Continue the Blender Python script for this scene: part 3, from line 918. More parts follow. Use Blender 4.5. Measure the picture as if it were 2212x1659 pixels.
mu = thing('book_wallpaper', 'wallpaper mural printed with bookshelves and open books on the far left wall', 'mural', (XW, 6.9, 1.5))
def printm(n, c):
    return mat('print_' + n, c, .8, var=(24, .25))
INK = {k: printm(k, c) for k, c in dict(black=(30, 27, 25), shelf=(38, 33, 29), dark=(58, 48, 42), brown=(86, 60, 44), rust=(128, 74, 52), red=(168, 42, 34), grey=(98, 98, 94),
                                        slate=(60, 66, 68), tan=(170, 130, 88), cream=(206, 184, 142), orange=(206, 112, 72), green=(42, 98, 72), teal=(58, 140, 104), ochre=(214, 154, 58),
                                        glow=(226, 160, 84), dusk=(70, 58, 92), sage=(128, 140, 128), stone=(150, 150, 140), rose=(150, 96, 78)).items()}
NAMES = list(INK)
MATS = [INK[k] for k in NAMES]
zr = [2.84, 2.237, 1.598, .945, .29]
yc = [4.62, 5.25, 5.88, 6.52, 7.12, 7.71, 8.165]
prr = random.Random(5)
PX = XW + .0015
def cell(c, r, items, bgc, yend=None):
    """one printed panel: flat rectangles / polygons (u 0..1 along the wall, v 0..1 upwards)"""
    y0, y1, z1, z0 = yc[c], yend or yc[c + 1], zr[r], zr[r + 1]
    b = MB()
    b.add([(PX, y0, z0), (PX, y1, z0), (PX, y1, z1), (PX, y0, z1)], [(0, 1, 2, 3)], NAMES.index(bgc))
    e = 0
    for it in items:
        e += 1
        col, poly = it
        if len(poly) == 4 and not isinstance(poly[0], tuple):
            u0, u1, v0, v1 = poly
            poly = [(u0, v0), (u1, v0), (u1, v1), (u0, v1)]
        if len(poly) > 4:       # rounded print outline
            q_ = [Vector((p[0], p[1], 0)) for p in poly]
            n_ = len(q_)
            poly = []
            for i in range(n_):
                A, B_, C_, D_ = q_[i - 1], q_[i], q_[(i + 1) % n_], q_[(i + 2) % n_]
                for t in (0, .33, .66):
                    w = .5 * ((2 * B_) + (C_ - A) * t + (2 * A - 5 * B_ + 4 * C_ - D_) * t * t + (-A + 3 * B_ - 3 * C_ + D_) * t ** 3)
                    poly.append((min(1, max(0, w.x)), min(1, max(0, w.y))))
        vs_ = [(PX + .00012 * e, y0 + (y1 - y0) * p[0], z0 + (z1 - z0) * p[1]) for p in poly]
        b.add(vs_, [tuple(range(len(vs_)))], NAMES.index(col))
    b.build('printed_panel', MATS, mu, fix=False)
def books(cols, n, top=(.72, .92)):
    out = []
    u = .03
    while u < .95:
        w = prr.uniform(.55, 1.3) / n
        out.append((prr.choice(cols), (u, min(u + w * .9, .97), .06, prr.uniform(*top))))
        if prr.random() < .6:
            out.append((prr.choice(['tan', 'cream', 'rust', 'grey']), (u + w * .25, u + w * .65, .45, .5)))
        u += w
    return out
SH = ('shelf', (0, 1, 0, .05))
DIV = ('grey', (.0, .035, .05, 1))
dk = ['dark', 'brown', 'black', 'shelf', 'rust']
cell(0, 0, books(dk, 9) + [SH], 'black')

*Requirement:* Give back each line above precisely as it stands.

*Exercise answer:*
Continue the Blender Python script for this scene: part 3, from line 918. More parts follow. Use Blender 4.5. Measure the picture as if it were 2212x1659 pixels.
mu = thing('book_wallpaper', 'wallpaper mural printed with bookshelves and open books on the far left wall', 'mural', (XW, 6.9, 1.5))
def printm(n, c):
    return mat('print_' + n, c, .8, var=(24, .25))
INK = {k: printm(k, c) for k, c in dict(black=(30, 27, 25), shelf=(38, 33, 29), dark=(58, 48, 42), brown=(86, 60, 44), rust=(128, 74, 52), red=(168, 42, 34), grey=(98, 98, 94),
                                        slate=(60, 66, 68), tan=(170, 130, 88), cream=(206, 184, 142), orange=(206, 112, 72), green=(42, 98, 72), teal=(58, 140, 104), ochre=(214, 154, 58),
                                        glow=(226, 160, 84), dusk=(70, 58, 92), sage=(128, 140, 128), stone=(150, 150, 140), rose=(150, 96, 78)).items()}
NAMES = list(INK)
MATS = [INK[k] for k in NAMES]
zr = [2.84, 2.237, 1.598, .945, .29]
yc = [4.62, 5.25, 5.88, 6.52, 7.12, 7.71, 8.165]
prr = random.Random(5)
PX = XW + .0015
def cell(c, r, items, bgc, yend=None):
    """one printed panel: flat rectangles / polygons (u 0..1 along the wall, v 0..1 upwards)"""
    y0, y1, z1, z0 = yc[c], yend or yc[c + 1], zr[r], zr[r + 1]
    b = MB()
    b.add([(PX, y0, z0), (PX, y1, z0), (PX, y1, z1), (PX, y0, z1)], [(0, 1, 2, 3)], NAMES.index(bgc))
    e = 0
    for it in items:
        e += 1
        col, poly = it
        if len(poly) == 4 and not isinstance(poly[0], tuple):
            u0, u1, v0, v1 = poly
            poly = [(u0, v0), (u1, v0), (u1, v1), (u0, v1)]
        if len(poly) > 4:       # rounded print outline
            q_ = [Vector((p[0], p[1], 0)) for p in poly]
            n_ = len(q_)
            poly = []
            for i in range(n_):
                A, B_, C_, D_ = q_[i - 1], q_[i], q_[(i + 1) % n_], q_[(i + 2) % n_]
                for t in (0, .33, .66):
                    w = .5 * ((2 * B_) + (C_ - A) * t + (2 * A - 5 * B_ + 4 * C_ - D_) * t * t + (-A + 3 * B_ - 3 * C_ + D_) * t ** 3)
                    poly.append((min(1, max(0, w.x)), min(1, max(0, w.y))))
        vs_ = [(PX + .00012 * e, y0 + (y1 - y0) * p[0], z0 + (z1 - z0) * p[1]) for p in poly]
        b.add(vs_, [tuple(range(len(vs_)))], NAMES.index(col))
    b.build('printed_panel', MATS, mu, fix=False)
def books(cols, n, top=(.72, .92)):
    out = []
    u = .03
    while u < .95:
        w = prr.uniform(.55, 1.3) / n
        out.append((prr.choice(cols), (u, min(u + w * .9, .97), .06, prr.uniform(*top))))
        if prr.random() < .6:
            out.append((prr.choice(['tan', 'cream', 'rust', 'grey']), (u + w * .25, u + w * .65, .45, .5)))
        u += w
    return out
SH = ('shelf', (0, 1, 0, .05))
DIV = ('grey', (.0, .035, .05, 1))
dk = ['dark', 'brown', 'black', 'shelf', 'rust']
cell(0, 0, books(dk, 9) + [SH], 'black')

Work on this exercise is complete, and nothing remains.